Y, efectivamente, así es. Dios quería que en el mayor anonimato viviera, sujeto a sus padres, esos años . Y es que, en esa rutinaria normalidad en la que cualquier chico crece: en su casa, con sus padres, en su ciudad, en sus viajes a las fiestas de Jerusalén, en el trato con todos, en sus momentos de soledad, de oración; en su trabajo; con las circunstancias y acontecimientos que iban viniendo (que el Padre iba poniendo, permitiendo, y él aceptando, entregándose filialmente a Su voluntad), en esa vida corriente será donde el Padre le irá enseñando maravillas y sabiduría y espiritualidad suprema y evangelio anticipado a Jesús…¡Qué bellamente se capta esto en su doctrina, en sus parábolas (las aves del cielo, los lirios del campo, los granos de mostaza, los ganados de ovejas, los odres, etc., etc.) llenas de sabiduría vivida, asimilada; de ese hacerse carne —en el más amplio sentido de la palabra— él, Palabra del Padre (“Y la Palabra se hizo carne, y habitó entre nosotros” —Jn 1,14—)! Y no podía ser de otro modo. Él mismo era el Evangelio viviente: “El que es fiel en lo pequeño, lo será en lo grande”; quien es fiel en lo oculto, donde nadie ve, lo será a la vista de todos; quien se mantiene en la voluntad de Dios en lo pequeño e insignificante que se presenta en cada momento, haciendo lo que tiene que hacer, será fiel cuando haya, si las hay, grandes cosas por vivir…

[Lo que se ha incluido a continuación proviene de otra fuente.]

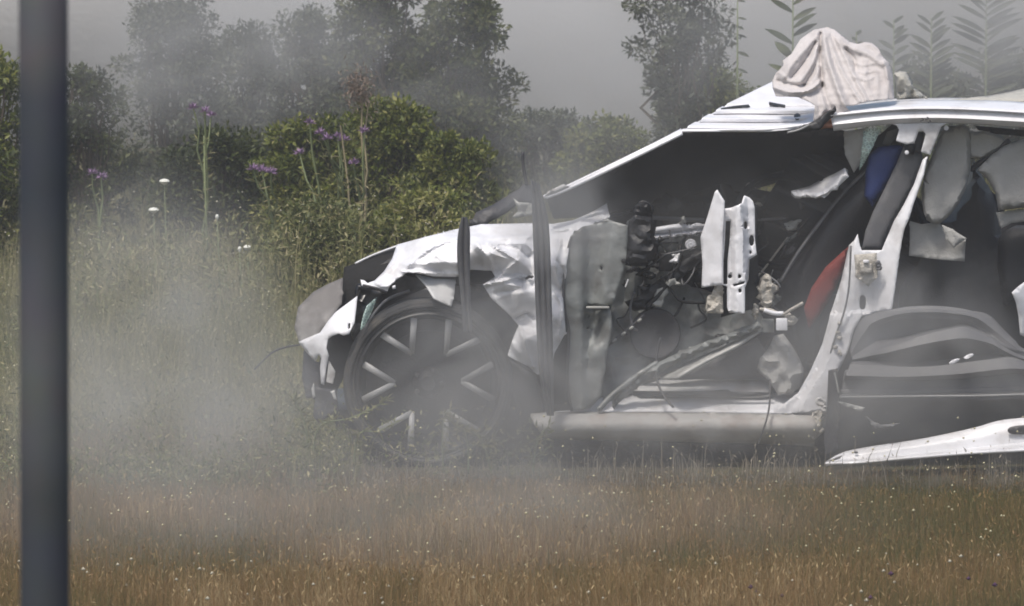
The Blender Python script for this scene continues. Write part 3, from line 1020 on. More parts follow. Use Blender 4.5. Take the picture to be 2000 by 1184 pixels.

Toda su doctrina posterior la fue él mismo viviendo por adelantado en lo oculto, en lo invisible, donde se aprenden, asimilan y hacen carne propia las cosas espirituales, aprovechando la enseñanza que portan las vivencias visibles y tangibles. Lo grande está en vivir lo pequeño de cada día con amor, para amar. A eso condujo por entonces el Padre a Jesús, a vivir por anticipado su propio Evangelio, su propia predicación que a los hombres llevará. De ahí, luego, su autoridad: “Las gentes estaban admiradas de su enseñanza, porque les enseñaba con autoridad, y no como sus escribas” (Mt 7). Y de esta manera Dios nos muestra que cada uno, viva donde viva, sea en China o en Perú, en cualquier pueblucho o aldea, aquí o allí, puede hacer maravillas de santidad, aunque sean poco conocidas, poco sonoras (“cuando des limosna, que tu mano derecha no sepa lo que hace tu izquierda, y tu Padre, que ve en lo escondido, te premiará”); sin necesariamente tener que meterse en un convento; sin tener que hacer media hora de meditación, y sin ser más santo porque haga una entera. Quien ama es santo. Quien más ama es más santo, aunque no llegue a estar en los altares. No tiene que salir nadie de sus casillas. La esposa tiene que ser esposa. Al barrendero tenemos que dejarle ser barrendero. El casado, con su mujer y sus hijos; el obrero, con su trabajo, y el empresario con su empresa, beneficiando a muchos. Y en esa sencillez de vida, amando al prójimo, haciendo el bien, es como se va amando a Dios. Porque la santidad no consiste en hacer cosas extrañas, sino en vivir lo ordinario con un corazón extraordinario. Así es nuestra vida, la mayor parte, oculta. Y así se va siendo hijo de Dios. Cristo nos dio muestras de ello. No sería él el mejor carpintero del mundo, ni el peor… ¿En qué consistía, pues, su santidad? ¡En que amaba maravillosamente al Padre, obedeciéndole, y a los hombres! De su naturalidad de vida brotaba la suprema sobrenaturalidad.
Y María seguía creyendo a Dios, entendiera o no lo que iba sucediendo. Todo lo conservaba meditándolo en su corazón; recibiendo, asombrada, las maravillas y delicados bordados del Amor Infinito. Ella irá después aprendiendo de lo que el Padre a Jesús iba enseñando; porque los dos, una vez muerto José, necesitarían apoyarse mutuamente para la obra eterna que dejarían sembrada en la Tierra para siempre. Así irá siendo María la mejor discípula de Cristo. Ella irá teniendo intimidad total con Jesús en dolores, gozos, consuelos, preocupaciones, éxitos y fracasos. Por eso es corredentora con él. Dios Padre la asocia del todo con su Hijo. Gabriel le dijo en la anunciación que el que iba a nacer de ella sería santo y “se le llamaría Hijo de Dios” (Lc 1,35). ¡Qué gran asombro para ella cuando Jesús un día le dijera que él era, no solamente el Mesías, sino mucho más: que era Dios; Dios infinito hecho hombre; el Hijo que forma con el Padre y el Espíritu Santo la Santísima Trinidad. Dios de Dios, Luz de Luz, Dios verdadero de Dios verdadero…!
¡Que Dios nuestro Padre nos dé a comprender y gustar más y más, por medio de su Espíritu, el amor que encierra el misterio de la humanidad de Cristo! ¡Y el de la maternidad de María!